Election forecasting season is heating up with the release of 538's spiffy new House forecasting model. For those who have not yet seen it, their standard model (they have two alternate versions) gives the Democrats a 3 in 4 chance (75.3 percent) of taking the House. The average Democratic gain is projected to be 35 seats. As a nice bonus you can look up the chances that Democrats will take any particular seat both through maps and lists.
While the 538 forecast is the new and shiny, there are several other credible models that get much the same results with less complicated methodologies. The Economist model, which has been running since late spring, gives the Democrats a 70 percent chance of taking the House. They project an average Democratic gain of 29 seats.
G. Elliott Morris' Crosstab site has also been running a model for quite awhile. He gives Democrats a 76 percent chance of taking the House (no specific seat gain projected).
So everybody seems to singing from the same hymnal which is reassuring. It hardly needs emphasizing that these models generate probabilities not certainties and that the improbable sometimes does happen. But the agreement among models and the fairly high probabilities assigned to Democratic takeover simply reflect the fact that almost all of the data we have right now is telling a story favorable to the Democrats.
Just how favorable the story is was emphasized in some interesting remarks by Cook Political Report's David Wasserman--as astute and careful an analyst of House elections as you can find--in an interview with Jonathan Swan of Axios:
"Dave Wasserman, the Cook Political Report's House analyst, says the most under-covered aspect of 2018 is that "a blue wave is obscuring a red exodus." Republican House members are retiring at a startling clip — a trend that senior White House adviser Kellyanne Conway told me earlier this year was worrying her more than any other trend affecting the midterms.

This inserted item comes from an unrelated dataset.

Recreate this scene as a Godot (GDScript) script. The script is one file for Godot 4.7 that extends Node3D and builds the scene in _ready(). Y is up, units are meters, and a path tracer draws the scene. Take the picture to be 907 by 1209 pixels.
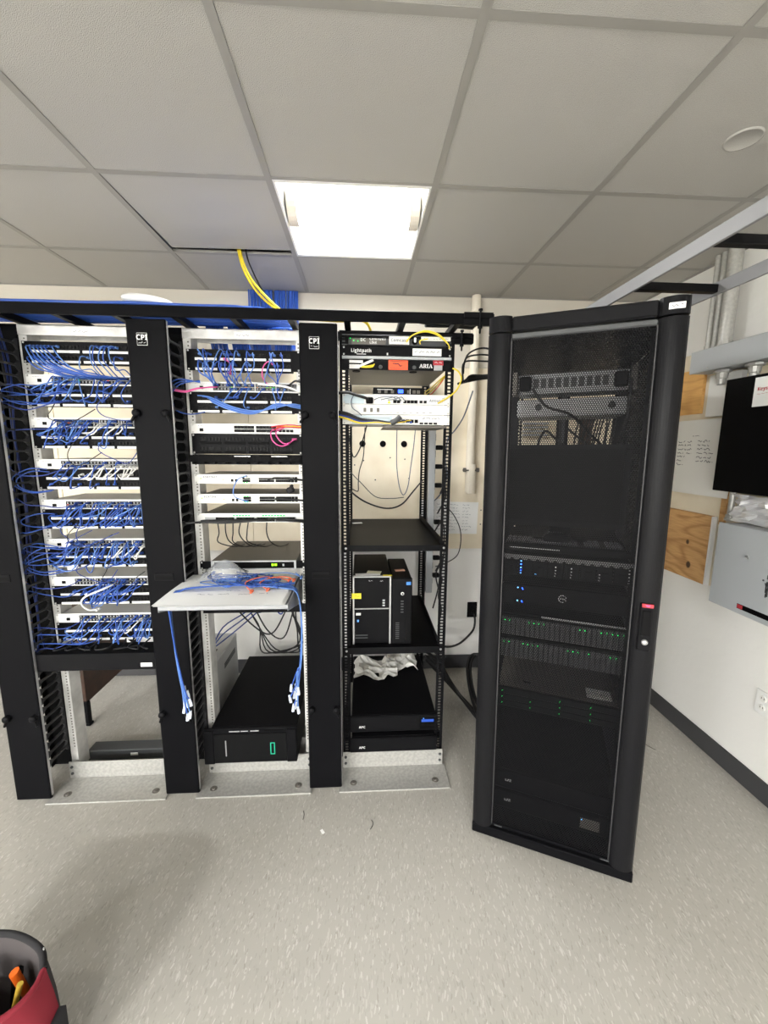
extends Node3D
# A small telecom room: three open racks with vertical cable managers, a closed server cabinet, one lay-in troffer in view.

var rng := RandomNumberGenerator.new()
var M := {}
var taken := {}
const ZF := -1.873        # front face of the equipment in the racks
const CEIL := 2.576
const T := 0.6096         # ceiling module
const GX := -0.9409
const GZ := -1.0595

func _ready():
	rng.seed = 20240611
	set_camera_and_light()
	make_materials()
	build_shell()
	build_ceiling()
	build_racks()
	build_runways()
	build_rack_one()
	build_rack_two()
	build_rack_three()
	build_cabinet()
	build_wall_things()
	build_floor_things()
	tell_apart()

func set_camera_and_light():
	var cam := Camera3D.new()
	cam.name = "camera"
	cam.fov = rad_to_deg(2.0 * atan(604.5 / 481.8))
	cam.position = Vector3(0, 1.621, 0)
	cam.rotation = Vector3(-0.1579, -0.0579, 0.0072)
	cam.near = 0.02
	add_child(cam)
	cam.current = true
	var we := WorldEnvironment.new()
	we.name = "world_environment"
	var env := Environment.new()
	env.background_mode = Environment.BG_COLOR
	env.background_color = Color(0, 0, 0)
	env.tonemap_mode = Environment.TONE_MAPPER_LINEAR
	env.tonemap_exposure = 2.3
	env.sdfgi_enabled = true
	env.ssao_enabled = true
	env.ssil_enabled = true
	we.environment = env
	add_child(we)

# ---------------------------------------------------------------- naming
func numbered(parent: Node, called: String) -> String:
	var key = str(parent.get_instance_id()) + called
	var n = taken.get(key, 0)
	taken[key] = n + 1
	return called if n == 0 else "%s_%03d" % [called, n]

func tag(o: Node, label := "", category := "", group := "", kind := ""):
	if label: o.set_meta("label", label)
	if category: o.set_meta("category", category)
	if group: o.set_meta("group", group)
	if kind: o.set_meta("kind", kind)
	return o

func thing(called: String, label: String, category: String, at := Vector3.ZERO, turn := Vector3.ZERO, group := "") -> Node3D:
	var o := Node3D.new()
	o.name = numbered(self, called)
	o.position = at
	o.rotation = turn
	add_child(o, true)
	tag(o, label, category, group)
	return o

func put(called: String, mesh: Mesh, m: Material, parent: Node = self, at := Vector3.ZERO, turn := Vector3.ZERO) -> MeshInstance3D:
	var o := MeshInstance3D.new()
	o.name = numbered(parent, called)
	o.mesh = mesh
	o.material_override = m
	o.position = at
	o.rotation = turn
	parent.add_child(o, true)
	return o

func part(called: String, st: SurfaceTool, m: Material, parent: Node = self, at := Vector3.ZERO, turn := Vector3.ZERO) -> MeshInstance3D:
	return put(called, done(st), m, parent, at, turn)

func stuff(called: String, st: SurfaceTool, m: Material, parent: Node, at := Vector3.ZERO) -> MeshInstance3D:
	var o = part(called, st, m, parent, at)
	o.set_meta("kind", "stuff")
	return o

func struct(called: String, st: SurfaceTool, m: Material, at := Vector3.ZERO) -> MeshInstance3D:
	var o = part(called, st, m, self, at)
	o.set_meta("kind", "structure")
	return o

# things that still share a label get their place among their neighbours added to it
func centre(o: Node3D) -> Vector3:
	if o is MeshInstance3D and o.mesh: return o.transform * o.mesh.get_aabb().get_center()
	return o.position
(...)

There are 43 Republican seats now without an incumbent on the ballot. That's more than one out of every six Republicans in the House — a record in at least a century, Wasserman says.
Just in the past eight months, the number of vulnerable Republican seats has almost doubled, according to Wasserman. Democrats need to win 23 seats to claim control of the House. Today, the Cook Political Report rates 37 Republican-held seats as toss-ups or worse. At the beginning of the year, it was only 20.
Wasserman says the most important sign that 2018 will be a "wave" year — with Democrats winning control of the House — is the intensity gap between the two parties. In polls, Democrats consistently rate their interest in voting as significantly higher than Republicans. And Democrats have voted in extraordinary numbers in the special elections held the past year, despite Republicans holding on to win almost all of these races.
"There's a bit of over-caution, perhaps, on the part of the punditocracy, after what happened in 2016," Wasserman told Axios. "But if anything most media could be under-rating Democrats' potential to gain a lot of seats. They could be caught being cautious in the wrong direction."
So it looks pretty good. But it ain't over 'til it's over.